Monday, 15 September 2008

Kate and Joni

If there is one aspect of pop music that really, really gets me climbing up on my high horse, it is the perception that because anything is created under the banner of popular culture, it is automatically labelled as throwaway and worthless.

Whilst I would be the first to admit that there is a fair amount of produce around that fits this category, there is also some that transcends the run of the mill and enters the realm of the timeless. It is the sort of stuff that becomes art history. The difficulty with identifying such art is that by its very nature it becomes very personal and therefore subjective. It is generally the sort of album that speaks directly to the listener and they just know that there is something special about it without necessarily knowing why. And accordingly it is difficult to reach agreement with others as to its objective merits.

As I tend to reserve the highest status for the very best, I only have two such albums that give me that special feeling and they are both by extraordinary women. The first is ‘For the Roses’ by Joni Mitchell and the second is ‘The Dreaming’ by Kate Bush. These are albums that to me drive a coach and horses through the perception that all pop music is lightweight rubbish. These are albums created by massively talented artists at the peak of their powers and just ooze quality. You can almost feel the genius.

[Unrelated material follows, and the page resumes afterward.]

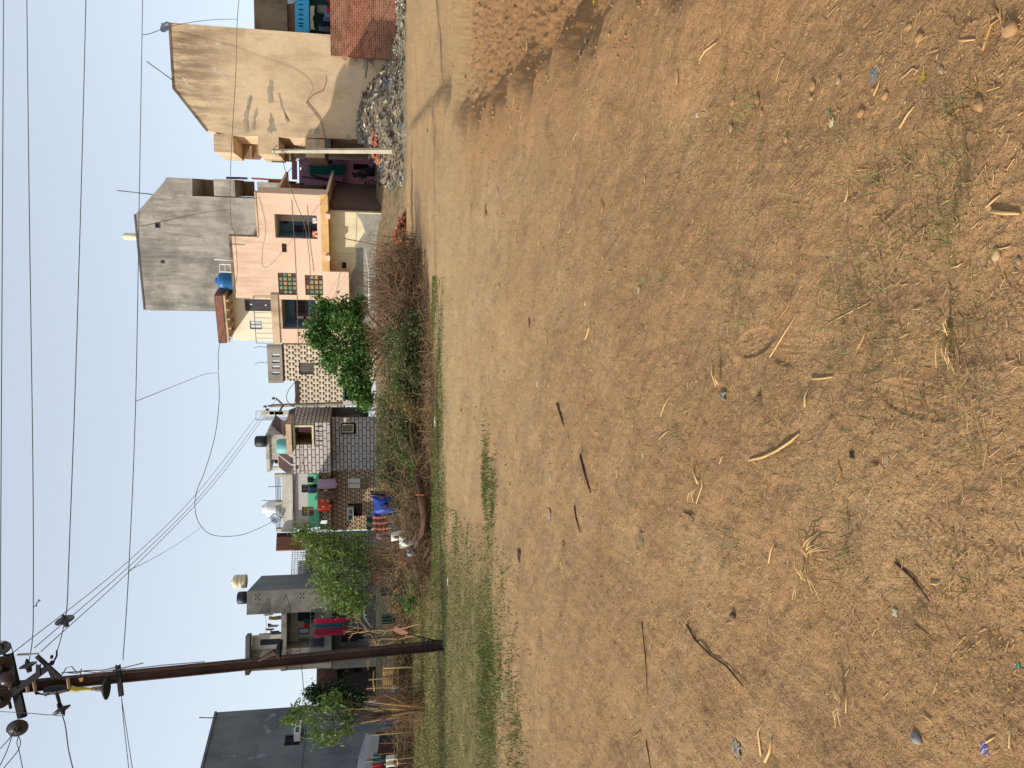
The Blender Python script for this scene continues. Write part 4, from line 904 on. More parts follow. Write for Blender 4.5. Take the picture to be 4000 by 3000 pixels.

In the case of Joni Mitchell, it is the emotional depth of the lyrics that really gets me. The fact that they are allied to more than acceptable tunes is just the icing on the cake. Every song conveys a vivid picture of life that invades your soul and could only come from a true poet. Kate Bush, by contrast brings an almost unrestrained passion, a form of ‘madness’ if you like, to the whole process of music making. The melodies, the use of technology, the voice as an instrument are all right on the edge. It is not an album for the faint hearted and was far too much for the buying public in 1982 who backed away in alarm.

Interestingly, both these albums are the predecessors of what is generally considered the ‘best’ (read; commercial) work of each artist. In Kate’s case it foreshadowed ‘The Hounds of Love’ and in Joni’s, ‘Court and Spark’. This is not an unknown phenomenon as ‘Revolver’ is now considered on a par with ‘Sgt Pepper’ and ‘Off the Wall’ has been cited as at least as good as the following ‘Thriller’. But whatever their place, they are truly great albums.

Just don’t let anyone tell me they are throwaway pop.


d.edlen said...

I did a post partially about The Dreaming awhile ago:

I don't really think Bush's work is "pop" as at the time, helped along by David Gilmour, it was more progressive. Sure, songs have become considered pop because they were popular, but she is, as you said, a passionate, authentic artist.

And I'd love to paint her someday.


musicobsessive said...

D - I agree. What's so galling is that the public at large see all recent music as 'pop' and then feel let down when it turns out to be real art as is the case with 'The Dreaming'. Strange old world eh?